Extract the listing in its entirety, keeping each line identical to the original.
[Start Given material]
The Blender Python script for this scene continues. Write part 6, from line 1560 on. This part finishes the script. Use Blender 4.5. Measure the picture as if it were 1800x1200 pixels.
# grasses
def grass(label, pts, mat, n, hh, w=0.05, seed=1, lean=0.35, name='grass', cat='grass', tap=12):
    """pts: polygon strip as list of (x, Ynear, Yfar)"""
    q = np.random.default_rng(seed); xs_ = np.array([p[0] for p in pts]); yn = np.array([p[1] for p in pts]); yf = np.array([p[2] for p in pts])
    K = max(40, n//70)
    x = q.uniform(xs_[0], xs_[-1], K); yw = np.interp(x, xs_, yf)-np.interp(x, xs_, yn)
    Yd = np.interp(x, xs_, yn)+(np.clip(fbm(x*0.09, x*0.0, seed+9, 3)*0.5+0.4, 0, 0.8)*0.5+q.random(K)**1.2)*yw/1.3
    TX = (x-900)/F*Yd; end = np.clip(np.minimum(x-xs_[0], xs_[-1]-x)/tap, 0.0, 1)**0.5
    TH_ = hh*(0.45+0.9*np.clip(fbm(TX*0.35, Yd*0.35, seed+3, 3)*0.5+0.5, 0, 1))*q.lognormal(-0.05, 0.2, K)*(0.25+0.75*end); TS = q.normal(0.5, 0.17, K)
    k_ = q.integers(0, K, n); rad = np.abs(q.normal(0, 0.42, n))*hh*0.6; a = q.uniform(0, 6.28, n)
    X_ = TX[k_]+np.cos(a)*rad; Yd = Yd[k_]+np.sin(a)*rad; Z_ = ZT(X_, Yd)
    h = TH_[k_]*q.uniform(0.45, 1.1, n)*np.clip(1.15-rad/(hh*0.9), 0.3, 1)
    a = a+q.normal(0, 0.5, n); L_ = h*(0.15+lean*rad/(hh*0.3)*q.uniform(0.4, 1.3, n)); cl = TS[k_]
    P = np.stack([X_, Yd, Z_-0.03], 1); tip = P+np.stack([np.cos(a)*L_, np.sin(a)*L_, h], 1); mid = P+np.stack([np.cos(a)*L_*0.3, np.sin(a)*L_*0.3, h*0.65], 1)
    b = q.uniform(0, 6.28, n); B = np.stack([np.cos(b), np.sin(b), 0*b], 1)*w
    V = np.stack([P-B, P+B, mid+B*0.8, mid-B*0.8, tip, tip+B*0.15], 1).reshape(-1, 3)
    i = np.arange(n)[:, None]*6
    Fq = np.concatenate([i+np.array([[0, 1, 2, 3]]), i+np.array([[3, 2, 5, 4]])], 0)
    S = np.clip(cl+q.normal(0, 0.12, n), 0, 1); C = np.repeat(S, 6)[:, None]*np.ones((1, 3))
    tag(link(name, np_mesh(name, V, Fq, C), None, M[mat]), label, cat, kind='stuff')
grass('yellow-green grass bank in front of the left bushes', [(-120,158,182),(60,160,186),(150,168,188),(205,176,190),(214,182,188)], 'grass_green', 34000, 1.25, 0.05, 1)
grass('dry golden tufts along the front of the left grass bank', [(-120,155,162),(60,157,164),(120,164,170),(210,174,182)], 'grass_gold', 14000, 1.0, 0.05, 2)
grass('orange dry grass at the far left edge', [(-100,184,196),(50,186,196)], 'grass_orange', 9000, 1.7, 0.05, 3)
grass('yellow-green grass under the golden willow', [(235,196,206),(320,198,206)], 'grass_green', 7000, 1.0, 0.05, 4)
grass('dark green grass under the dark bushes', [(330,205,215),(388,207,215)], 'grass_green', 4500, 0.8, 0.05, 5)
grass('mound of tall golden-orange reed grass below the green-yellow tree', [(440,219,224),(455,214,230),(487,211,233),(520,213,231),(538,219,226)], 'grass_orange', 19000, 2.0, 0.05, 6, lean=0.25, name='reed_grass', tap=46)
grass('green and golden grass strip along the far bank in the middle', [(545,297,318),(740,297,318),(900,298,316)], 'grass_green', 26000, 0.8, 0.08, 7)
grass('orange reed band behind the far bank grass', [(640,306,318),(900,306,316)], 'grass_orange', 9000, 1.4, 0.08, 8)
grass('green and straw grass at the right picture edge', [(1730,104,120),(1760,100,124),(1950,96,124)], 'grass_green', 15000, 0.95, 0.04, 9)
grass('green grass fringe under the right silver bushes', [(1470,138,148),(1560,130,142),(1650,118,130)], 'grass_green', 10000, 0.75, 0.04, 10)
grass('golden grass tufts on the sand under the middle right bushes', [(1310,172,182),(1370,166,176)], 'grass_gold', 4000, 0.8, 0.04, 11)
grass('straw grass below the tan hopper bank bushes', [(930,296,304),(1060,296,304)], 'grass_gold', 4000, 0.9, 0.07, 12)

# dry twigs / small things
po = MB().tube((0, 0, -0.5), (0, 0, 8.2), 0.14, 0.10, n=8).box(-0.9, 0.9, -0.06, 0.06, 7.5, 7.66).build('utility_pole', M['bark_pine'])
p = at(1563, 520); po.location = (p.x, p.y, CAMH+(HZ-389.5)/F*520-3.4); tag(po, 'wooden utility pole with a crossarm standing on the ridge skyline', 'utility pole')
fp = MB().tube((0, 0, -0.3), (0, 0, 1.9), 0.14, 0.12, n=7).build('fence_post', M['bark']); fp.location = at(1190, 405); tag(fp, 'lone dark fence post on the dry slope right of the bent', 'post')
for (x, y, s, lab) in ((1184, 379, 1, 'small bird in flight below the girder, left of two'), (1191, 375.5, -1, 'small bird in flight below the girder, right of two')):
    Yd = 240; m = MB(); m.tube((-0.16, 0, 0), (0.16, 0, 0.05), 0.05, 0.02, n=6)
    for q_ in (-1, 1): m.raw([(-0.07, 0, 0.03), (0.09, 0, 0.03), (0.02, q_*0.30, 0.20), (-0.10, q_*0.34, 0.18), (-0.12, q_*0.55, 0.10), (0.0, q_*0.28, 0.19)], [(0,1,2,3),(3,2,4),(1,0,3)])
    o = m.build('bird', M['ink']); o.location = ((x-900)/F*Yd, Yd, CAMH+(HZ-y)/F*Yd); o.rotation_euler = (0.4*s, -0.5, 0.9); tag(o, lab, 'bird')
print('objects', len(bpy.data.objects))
[End Given material]
◆ **Written response**
The Blender Python script for this scene continues. Write part 6, from line 1560 on. This part finishes the script. Use Blender 4.5. Measure the picture as if it were 1800x1200 pixels.
# grasses
def grass(label, pts, mat, n, hh, w=0.05, seed=1, lean=0.35, name='grass', cat='grass', tap=12):
    """pts: polygon strip as list of (x, Ynear, Yfar)"""
    q = np.random.default_rng(seed); xs_ = np.array([p[0] for p in pts]); yn = np.array([p[1] for p in pts]); yf = np.array([p[2] for p in pts])
    K = max(40, n//70)
    x = q.uniform(xs_[0], xs_[-1], K); yw = np.interp(x, xs_, yf)-np.interp(x, xs_, yn)
    Yd = np.interp(x, xs_, yn)+(np.clip(fbm(x*0.09, x*0.0, seed+9, 3)*0.5+0.4, 0, 0.8)*0.5+q.random(K)**1.2)*yw/1.3
    TX = (x-900)/F*Yd; end = np.clip(np.minimum(x-xs_[0], xs_[-1]-x)/tap, 0.0, 1)**0.5
    TH_ = hh*(0.45+0.9*np.clip(fbm(TX*0.35, Yd*0.35, seed+3, 3)*0.5+0.5, 0, 1))*q.lognormal(-0.05, 0.2, K)*(0.25+0.75*end); TS = q.normal(0.5, 0.17, K)
    k_ = q.integers(0, K, n); rad = np.abs(q.normal(0, 0.42, n))*hh*0.6; a = q.uniform(0, 6.28, n)
    X_ = TX[k_]+np.cos(a)*rad; Yd = Yd[k_]+np.sin(a)*rad; Z_ = ZT(X_, Yd)
    h = TH_[k_]*q.uniform(0.45, 1.1, n)*np.clip(1.15-rad/(hh*0.9), 0.3, 1)
    a = a+q.normal(0, 0.5, n); L_ = h*(0.15+lean*rad/(hh*0.3)*q.uniform(0.4, 1.3, n)); cl = TS[k_]
    P = np.stack([X_, Yd, Z_-0.03], 1); tip = P+np.stack([np.cos(a)*L_, np.sin(a)*L_, h], 1); mid = P+np.stack([np.cos(a)*L_*0.3, np.sin(a)*L_*0.3, h*0.65], 1)
    b = q.uniform(0, 6.28, n); B = np.stack([np.cos(b), np.sin(b), 0*b], 1)*w
    V = np.stack([P-B, P+B, mid+B*0.8, mid-B*0.8, tip, tip+B*0.15], 1).reshape(-1, 3)
    i = np.arange(n)[:, None]*6
    Fq = np.concatenate([i+np.array([[0, 1, 2, 3]]), i+np.array([[3, 2, 5, 4]])], 0)
    S = np.clip(cl+q.normal(0, 0.12, n), 0, 1); C = np.repeat(S, 6)[:, None]*np.ones((1, 3))
    tag(link(name, np_mesh(name, V, Fq, C), None, M[mat]), label, cat, kind='stuff')
grass('yellow-green grass bank in front of the left bushes', [(-120,158,182),(60,160,186),(150,168,188),(205,176,190),(214,182,188)], 'grass_green', 34000, 1.25, 0.05, 1)
grass('dry golden tufts along the front of the left grass bank', [(-120,155,162),(60,157,164),(120,164,170),(210,174,182)], 'grass_gold', 14000, 1.0, 0.05, 2)
grass('orange dry grass at the far left edge', [(-100,184,196),(50,186,196)], 'grass_orange', 9000, 1.7, 0.05, 3)
grass('yellow-green grass under the golden willow', [(235,196,206),(320,198,206)], 'grass_green', 7000, 1.0, 0.05, 4)
grass('dark green grass under the dark bushes', [(330,205,215),(388,207,215)], 'grass_green', 4500, 0.8, 0.05, 5)
grass('mound of tall golden-orange reed grass below the green-yellow tree', [(440,219,224),(455,214,230),(487,211,233),(520,213,231),(538,219,226)], 'grass_orange', 19000, 2.0, 0.05, 6, lean=0.25, name='reed_grass', tap=46)
grass('green and golden grass strip along the far bank in the middle', [(545,297,318),(740,297,318),(900,298,316)], 'grass_green', 26000, 0.8, 0.08, 7)
grass('orange reed band behind the far bank grass', [(640,306,318),(900,306,316)], 'grass_orange', 9000, 1.4, 0.08, 8)
grass('green and straw grass at the right picture edge', [(1730,104,120),(1760,100,124),(1950,96,124)], 'grass_green', 15000, 0.95, 0.04, 9)
grass('green grass fringe under the right silver bushes', [(1470,138,148),(1560,130,142),(1650,118,130)], 'grass_green', 10000, 0.75, 0.04, 10)
grass('golden grass tufts on the sand under the middle right bushes', [(1310,172,182),(1370,166,176)], 'grass_gold', 4000, 0.8, 0.04, 11)
grass('straw grass below the tan hopper bank bushes', [(930,296,304),(1060,296,304)], 'grass_gold', 4000, 0.9, 0.07, 12)

# dry twigs / small things
po = MB().tube((0, 0, -0.5), (0, 0, 8.2), 0.14, 0.10, n=8).box(-0.9, 0.9, -0.06, 0.06, 7.5, 7.66).build('utility_pole', M['bark_pine'])
p = at(1563, 520); po.location = (p.x, p.y, CAMH+(HZ-389.5)/F*520-3.4); tag(po, 'wooden utility pole with a crossarm standing on the ridge skyline', 'utility pole')
fp = MB().tube((0, 0, -0.3), (0, 0, 1.9), 0.14, 0.12, n=7).build('fence_post', M['bark']); fp.location = at(1190, 405); tag(fp, 'lone dark fence post on the dry slope right of the bent', 'post')
for (x, y, s, lab) in ((1184, 379, 1, 'small bird in flight below the girder, left of two'), (1191, 375.5, -1, 'small bird in flight below the girder, right of two')):
    Yd = 240; m = MB(); m.tube((-0.16, 0, 0), (0.16, 0, 0.05), 0.05, 0.02, n=6)
    for q_ in (-1, 1): m.raw([(-0.07, 0, 0.03), (0.09, 0, 0.03), (0.02, q_*0.30, 0.20), (-0.10, q_*0.34, 0.18), (-0.12, q_*0.55, 0.10), (0.0, q_*0.28, 0.19)], [(0,1,2,3),(3,2,4),(1,0,3)])
    o = m.build('bird', M['ink']); o.location = ((x-900)/F*Yd, Yd, CAMH+(HZ-y)/F*Yd); o.rotation_euler = (0.4*s, -0.5, 0.9); tag(o, lab, 'bird')
print('objects', len(bpy.data.objects))